I can write a function to find LCM (lowest common multiple) of an array of integers, but I thought it must have been implemented in numpy or scipy and was expecting something like numpy.lcm()
to do that. I'm surprised to find there is no such thing. Perhaps I'm searching in a wrong place. So, if you know any other library where this simple function is defined, please oblige.
4 Answers
Why not define it yourself, as suggest in the Rosetta Code examples here: http://rosettacode.org/wiki/Least_common_multiple#Python
For example, you could build on this (via this library):
import fractions
def lcm(a,b): return abs(a * b) / fractions.gcd(a,b) if a and b else 0
In Numpy v1.17 (which is, as of writing, the non-release development version) there is an lcm
function that can be used for two numbers with, e.g.:
import numpy as np
np.lcm(12, 20)
or for multiple numbers with, e.g.:
np.lcm.reduce([40, 12, 20])
There's also a gcd
function.
I am not surprised at all that it's not in Numpy. Numpy is focused on floating-point and array/matrix computation, not on number theoretic functions and operations on integers. I can understand it needing internally a gcd
function for some exotic array/stride computation, but it's really not the main point of the library. Sage would be the first place I'd look, not numpy.

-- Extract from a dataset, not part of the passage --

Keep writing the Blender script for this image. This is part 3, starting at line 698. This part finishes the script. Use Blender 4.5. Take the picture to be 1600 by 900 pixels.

Indeed it has this function, and it looks very fast:
sage: %timeit lcm(range(1,1000))
100 loops, best of 3: 820 µs per loop
If you are doing number theoretical computations, I'd recommend you to move to Sage instead of pure Python. You'll find that generally it has more of the stuff you need already implemented.
If speed is an issue, you should look at this thread: https://stackoverflow.com/questions/15569429/numpy-gcd-function It explains how you can actually easely code a quicker version of gcd
(than the gcd from the fractions
module) in python and then of course a lcm
function from it as in the answer by blochwave.